The Equal Justice Initiative is making a memorial pillar for each lynching victim, to be erected near Montgomery Alabama.  One excellent feature of their plan is that an identical pillar be erected in the place where the lynching took place.

I propose a straight swap.  Take down the Confederate memorial in Danville, and erect a lynching memorial in the same spot.

3 comments:

Barry said...

I have mixed feelings on the removal of Confederate Memorials and Statues. 1. The discussion, the protests, and the removal will create and increase the backlash and anger of many which will create more division. 2.Many of the memorials were erected many years after the civil war, and were intended to memorialize the rationale of racism instead of heritage as some say. 3.The Confederates can be looked on as terrorists who killed US troops. 4. A good case for removable can be made for many of them including the one in the Danville park. Considering all of this, I think the best approach is to consider each memorial on its own situation, and slowing move them to another spot.

Around The Scuttlebutt said...

Go to Wilderness, Chickamauga, Cold Harbor, Vicksburg, Manassass, Chancellorsville and Salem Church, and Sharpsburg: most of them were raised between 1900 and 1910--the period between the 40th and 50th anniversaries of the war.
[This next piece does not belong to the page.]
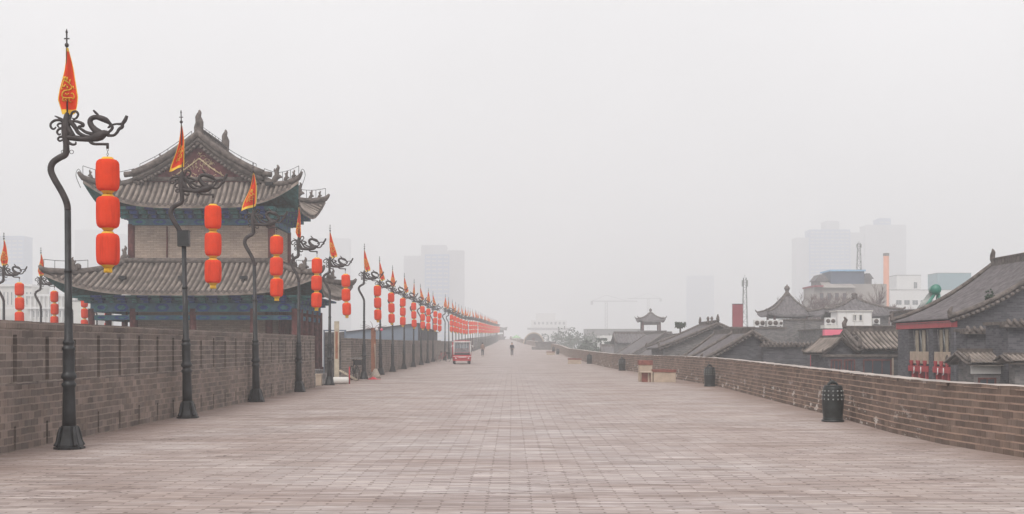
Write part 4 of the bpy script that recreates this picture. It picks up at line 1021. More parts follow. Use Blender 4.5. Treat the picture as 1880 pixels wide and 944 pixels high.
# ------------------------------------------------------------------ people
def skinmesh(name, verts, edges, radii, mat, parent):
    me = bpy.data.meshes.new(name); me.from_pydata(verts, edges, []); o = bpy.data.objects.new(name, me); COL.objects.link(o); o.parent = parent
    sk = o.modifiers.new('skin', 'SKIN'); sk.use_smooth_shade = True
    if not me.skin_vertices: 
        bm = bmesh.new(); bm.from_mesh(me); bm.verts.layers.skin.verify(); bm.to_mesh(me); bm.free()
    for i, r_ in enumerate(radii):
        me.skin_vertices[0].data[i].radius = (r_, r_*.85); me.skin_vertices[0].data[i].use_root = (i == 0)
    ss = o.modifiers.new('sub', 'SUBSURF'); ss.levels = 2; ss.render_levels = 2
    me.materials.append(mat); return o
def person(loc, rz, lb, coat, trous, stride=.22, sc_=1.0):
    t = thing('person', lb, 'person', loc, rz); t.scale = (sc_,)*3
    s = stride
    V = [(0,0,.93),(0,-.01,1.12),(0,0,1.34),(0,-.01,1.46),(0,-.02,1.56),(0,-.03,1.68)]
    E = [(0,1),(1,2),(2,3),(3,4),(4,5)]; Rd = [.135,.12,.13,.055,.085,.075]
    def chain(start, pts, rr):
        i = start
        for p, r_ in zip(pts, rr): V.append(p); Rd.append(r_); E.append((i, len(V)-1)); i = len(V)-1
    chain(2, [(.17,0,1.4),(.22,.03+s*.2,1.15),(.22,-.04-s*.4,.92),(.21,-.07-s*.45,.83)], [.055,.045,.033,.035])
    chain(2, [(-.17,0,1.4),(-.22,.03-s*.2,1.15),(-.22,-.02+s*.3,.92),(-.21,-.03+s*.32,.83)], [.055,.045,.033,.035])
    chain(0, [(.09,0,.88),(.1,-s*.45-.02,.5),(.1,-s*.6,.08),(.1,-s*.6-.14,.04)], [.09,.06,.042,.035])
    chain(0, [(-.09,0,.88),(-.1,s*.25-.04,.5),(-.1,s*.85,.1),(-.1,s*.85-.13,.045)], [.09,.06,.042,.035])
    skinmesh('body', V, E, Rd, M_skin, t)
    c = [(0,0,.88),(0,0,1.1),(0,0,1.34),(0,-.0,1.45),(.19,0,1.38),(.235,.03+s*.2,1.14),(.23,-.03-s*.35,.93),(-.19,0,1.38),(-.235,.03-s*.2,1.14),(-.23,-.02+s*.28,.93)]
    skinmesh('jacket', c, [(0,1),(1,2),(2,3),(2,4),(4,5),(5,6),(2,7),(7,8),(8,9)], [.185,.165,.17,.08,.08,.065,.055,.08,.065,.055], coat, t)
    c = [(0,0,.92),(.09,0,.84),(.1,-s*.45-.02,.5),(.1,-s*.58,.1),(-.09,0,.84),(-.1,s*.25-.04,.5),(-.1,s*.82,.12)]
    skinmesh('trousers', c, [(0,1),(1,2),(2,3),(0,4),(4,5),(5,6)], [.16,.11,.08,.07,.11,.08,.07], trous, t)
    b = MB(); b.ball((0,.0,1.665), .108, 12, 0, (1,1.05,1.0)); b.build('hair', M_hair, t)
    b = MB(); b.ball((0,-.05,1.61), .088, 12, 0, (1,1,1.3)); b.ball((0,-.145,1.6), .018, 6, 0, (.8,1,1.2))
    for sx in (-1,1): b.ball((sx*.088,-.03,1.61), .022, 6, 0, (.5,1,1.3))
    b.build('face', M_skin, t)
    for sx, yy, zz in ((.1,-s*.6-.05,.04),(-.1,s*.85-.05,.045)):
        b = MB(); b.ball((sx,yy-.03,zz+.005), .075, 8, 0, (.62,1.7,.6)); b.build('shoe', M_rubber, t)
person((X(940,153),153,gz(153)), R(0), 'person in a dark coat walking alone down the middle of the walkway', M_cloth, M_cloth, .2)
person((X(886,150),150,gz(150)), R(170), 'person in a brown jacket and dark trousers standing past the tourist cart', M_brown, M_cloth, .1)

# far parasol
t = thing('parasol', 'pale green and white parasol at the far end of the walkway', 'parasol', (X(948,250),250,gz(250)))
b = MB(); b.lathe([(1.05,1.75),(1.0,1.8),(.5,2.15),(.05,2.4),(.02,2.5)], 8); b.build('canopy', plain('pale green canvas', (.32,.46,.3,1), .7, 0, .1, 2, 0), t)
b = MB(); b.tube([(0,0,0),(0,0,2.4)], .03, 6, 0, 1); b.build('pole', M_white, t)
b = MB(); b.lathe([(.9,1.5),(1.02,1.75)], 8); b.build('valance', M_white, t)

# ------------------------------------------------------------------ houses beyond the parapet
def gable_house(name, lb, x, d0, d1, hs, ze, zr, mats=None, k=.35, wallm=None, tile=None, sp=.25, ov=.25, zb=-12, verge=True, rz=0, cat='house', orn=True, length=None, r=.06, drip=True):
    """ridge runs along local y"""
    wallm = wallm or M_grey; tile = tile or M_tile
    L = (d1-d0)
    t = thing(name, lb, cat, (x, (d0+d1)/2, 0), rz); hl = L/2
    def zf(q): q = min(abs(q)/hs, 1.1); return zr-(zr-ze)*((1+k)*q-k*q*q)
    wl = MB(); iw = hs-.35
    pts = [(iw*(1-2*j/16), zf(iw*(1-2*j/16))-.12) for j in range(17)]
    wl.prismy([(-iw,zb),(iw,zb)]+pts, -hl+.3, hl-.3); wl.build('walls', wallm, t)
    rf = MB(); tl2 = M_panshade if r > .055 and d0 < 75 else tile
    for sx in (-1,1):
        nn = 10; vs = []; fs = []
        for j in range(nn+1):
            xx = sx*hs*j/nn; z = zf(xx); vs += [(xx,-hl,z),(xx,hl,z),(xx,hl,z-.12),(xx,-hl,z-.12)]
        for j in range(nn):
            a = j*4; fs += [(a,a+1,a+5,a+4),(a+1,a+2,a+6,a+5),(a+2,a+3,a+7,a+6),(a+3,a,a+4,a+7)]
        rf.idx(vs, fs, 1, True)
        y = -hl+sp
        while y < hl-.1:
            rf.tube([(sx*hs*1.01*j/7, y, zf(hs*j/7)+.01) for j in range(8)], r, 6, 0, 1); y += sp
    rf.build('roof', [tile, tl2], t)
    rg = MB(); q_ = min(1, hs/2.2); rg.box(-.1*q_,.1*q_,-hl,hl,zr-.05,zr+.25*q_); rg.box(-.14*q_,.14*q_,-hl-.03,hl+.03,zr+.25*q_,zr+.32*q_)
    if orn:
        for sy in (-1,1): rg.tube([(0,sy*hl,zr+.2),(0,sy*(hl+.05),zr+.45),(0,sy*(hl-.05),zr+.62),(0,sy*(hl+.06),zr+.78)], [.12,.12,.1,.03], 6, 0, 2)
    rg.build('ridge', M_tiled, t)
    if verge:
        vr = min(1, hs/2.2)
        for sy in (-1,1):
            vg = MB()
            vg.tube([(hs*1.03*j/10, sy*hl, zf(hs*j/10)+.1*vr) for j in range(-10,11)], .11*vr, 6, 0, 1)
            vg.tube([(hs*1.0*j/10, sy*(hl-.06), zf(hs*j/10)-.1*vr) for j in range(-10,11)], .07*vr, 6, 0, 1)
            if drip:
                n = int(hs/(.2*vr))
                for j in range(-n, n+1):
                    xx = hs*j/n; vg.lathe([(.075*vr,-.1),(.08*vr,.09)], 7, (xx, sy*(hl+.04), zf(xx)-.06*vr), 0, True, 0, Matrix.Rotation(R(90),3,'X'))
            for sx in (-1,1): vg.tube([(sx*hs,sy*hl,ze+.05),(sx*(hs+.1*vr),sy*hl,ze+.3*vr),(sx*(hs-.02),sy*hl,ze+.5*vr)], [.12*vr,.1*vr,.04*vr], 6, 0, 2)
            vg.build('verge', M_tiled, t)
    return t
def win(t, x0, x1, z0, z1, y, face='y', mat=None, bars=2):
    """framed window standing 3 mm proud on a wall whose plane is y (or x) = const in local coordinates"""
    f = MB(); e = .06
    def bx(a0,a1,b0,b1,dd,mi=0,o=f):
        if face == 'y': o.box(a0,a1,y-dd,y+.02,b0,b1,mi)
        else: o.box(y-dd,y+.02,a0,a1,b0,b1,mi)
    bx(x0,x1,z0,z0+e,.05); bx(x0,x1,z1-e,z1,.05); bx(x0,x0+e,z0+e,z1-e,.05); bx(x1-e,x1,z0+e,z1-e,.05)
    for k in range(1,bars): xx = x0+(x1-x0)*k/bars; bx(xx-.02,xx+.02,z0+e,z1-e,.045)
    fr = f.build('window', mat or M_redw, t)
    g_ = MB(); bx(x0+e,x1-e,z0+e,z1-e,.008,0,g_); g_.build('pane', M_glass, fr)

# big house, facade toward the walkway
H1 = gable_house('brick_house', 'large grey brick house with sweeping tiled roof and red balconies', X(1745,50)+4.7, 49.7, 57.3, 4.75, 2.72, 5.45, None, .5, M_grey, M_tileb, sp=.2, r=.035)
hx = -4.75  # facade side in local x
b = MB(); b.box(hx+.05,hx+.3,-3.6,3.6,2.38,2.66); b.build('red_fascia', M_red, H1)
b = MB(); b.box(hx+.38,hx+.396,-3.2,3.2,-.6,2.36); b.build('facade_recess', M_dark, H1)
for (ya, yb) in ((-3.8,-3.42),(-1.32,-.8),(1.9,3.4)):
    b = MB(); b.box(hx+.08,hx+.42,ya,yb,-12,2.37); b.build('pilaster', M_grey, H1)
for (ya, yb) in ((-.78,1.88),(-3.4,-1.34)):
    w3 = (yb-ya)/3
    b = MB()
    for q in range(3): b.box(hx+.27,hx+.31,ya+.15+q*(yb-ya)/3,ya+.15+q*(yb-ya)/3+w3*.42,1.25,2.3)
    b.build('grey_screen', M_ply, H1)
    b = MB(); b.box(hx+.06,hx+.3,ya,yb,.44,.7); b.build('red_beam', M_red, H1)
    for k in range(3):
        y = ya+w3*(k+.5)
        b = MB(); b.box(hx+.1,hx+.26,y-w3*.36,y+w3*.36,.8,1.34)
        for q in range(4): b.box(hx+.08,hx+.1,y-w3*.32+q*w3*.17,y-w3*.32+q*w3*.17+.07,.84,1.3)
        b.build('shutter_box', M_stone, H1)
        b = MB(); b.idx([(hx+.04,y-w3*.27,.94),(hx+.04,y+w3*.27,.94),(hx+.04,y+.08,.7),(hx+.04,y-.08,.7),(hx+.095,y-w3*.27,.94),(hx+.095,y+w3*.27,.94),(hx+.095,y+.08,.7),(hx+.095,y-.08,.7)], [(0,1,2,3),(4,7,6,5),(0,4,5,1),(3,2,6,7),(0,3,7,4),(1,5,6,2)], 0, False)
        b.build('bracket', M_red, H1)
        b = MB(); b.tube([(hx+.2,y-w3*.2,1.3),(hx+.2,y+.1,2.3)], .03, 5, 0, 1); b.build('rod', M_stud if k % 2 else M_greyd, H1)
        b = MB(); b.box(hx+.12,hx+.3,y-w3*.15,y+w3*.15,-2.5,.44); b.build('red_panel', M_red, H1)
    for k in (1,2):
        b = MB(); y = ya+w3*k; b.tube([(hx+.0,y-.12,.66),(hx+.0,y-.12,.4),(hx+.0,y,.36)], .025, 5, 0, 1); b.build('pipe', M_white, H1)
# vent opening on gable wall
win(H1, -.8, .6, 1.95, 2.3, -3.5, 'y', M_white, 1)
# pot plant growing on the verge
b = MB(); rnd = random.Random(1)
for k in range(40): b.ball((-3.2+rnd.gauss(0,.12), -3.75+rnd.gauss(0,.05), 3.55+abs(rnd.gauss(0,.17))), rnd.uniform(.03,.06), 5)
o = b.build('roof_weed', M_leaf); o.location = H1.location; tag(o, 'green weed sprouting on the verge of the large tiled roof', 'plant')

def flat_block(name, lb, px0, px1, py, d, depth, mat, cat='building', coping=True, zb=-12, tile=False):
    x0, x1, z = X(px0,d), X(px1,d), Z(py,d)
    t = thing(name, lb, cat, ((x0+x1)/2, d, zb)); w2 = (x1-x0)/2
    b = MB(); b.box(-w2,w2,0,depth,0,z-zb-(.12 if coping else 0)); b.build('walls', mat, t)
    if coping:
        b = MB(); b.box(-w2-.08,w2+.08,-.08,depth+.08,z-zb-.12,z-zb)
        if tile:
            b.box(-w2-.2,w2+.2,-.25,.25,z-zb-.22,z-zb-.12)
            n = int(2*w2/.22)
            for k in range(n+1):
                x = -w2+2*w2*k/n; b.tube([(x,-.3,z-zb-.14),(x,0,z-zb+.06)], .06, 6, 0, 1)
        b.build('coping', M_tiled, t)
    return t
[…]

You may recall that Presidents Reagan and Clinton went to Normandy on the 40th and 50th Anniversaries of "D-Day"--because they wanted to be there with the men who fought there before they went on to their final objective. You, Professor, should know that the South took nearly 40 years to recover from the Civil War and the oppression of the Radical Republicans after the war (in contravention of President Lincoln's desire for reconciliation) and it was only then that the South could begin to think and spend money on memorials.

I am appalled by the "white supremacists" and neo-Nazis whose every breath is a waste of God's good air, but surely you, as an intellectual and an educator, must see the attempt to eradicate and re-write our history as a dangerous precedent. I can assure you that most of the men who fought each other wearing blue and butternut had a very mutual respect for each other just as I would rather shake hands with a North Vietnamese soldier ("Mr. Charles") than Bill Clinton.

Finally, we have a signpost within 5 miles of my current home in Southeastern, Pennsylvania memorializing the lynching of a black man. Considering your idea of trading and balancing, does that mean we can raise a statue to the famous Pennsylvanian, LtGen John C. Pemberton, CSA?

Anonymous said...


Rencounter Between a Vicious Negro and a Constable -- The Officer Wounded -- The Negro Hung by the Populace.

[Special Correspondence Louisville Journal.]

Christmas eve has come and gone, but not without making an item of history for Danville. Yesterday evening about five o'clock the quiet of the town was abruptly broken by the discharge of a pistol at the corner of Second and Main streets, which attracted to that point an immense crowd of excited persons, of both colors and both sexes, to ascertain the cause of the irregularity.

It appears that a negro man, Al. McRobards, had made a huge effort take the life of W. A. Harne, an officer of the law. He shot at Harne twice, both of which took effect, though not afflicting a serious injury. The officer finally succeeded in getting the best of the negro, with the aid of a large club, and with the assistance of some other constable, lodged him in jail. This, I supposed, would be the last of the matter until legal investigation could be had, judging from the quiet that prevailed in a few moments after the prisoner was secured, and seeing that all were again enjoying the usual Christmas hilarities.

But in this conjecture I, at least, was disappointed; for scarcely had the "god of dreams" encircled me before the full tones of the Court-house bell aroused me from my dreamy rest, at twelve o'clock precisely--which was a premonition that "Judge Lynch" had business on hand. I did not go to see, but concluded to bide my time, and so I did until this morning. The judge, with his officers, went to the jail and took the negro "aforementioned" and hanged him by the neck until dead on a large elm tree in the old Presbyterian church-yard, at the west end of Main street, Danville, Ky. This boy was a desperate fellow, having made several attempts before this to kill several persons, and did slay a negro at South Danville a few days since, for which crime had not been punished. Everything is now quiet in "Little Britain."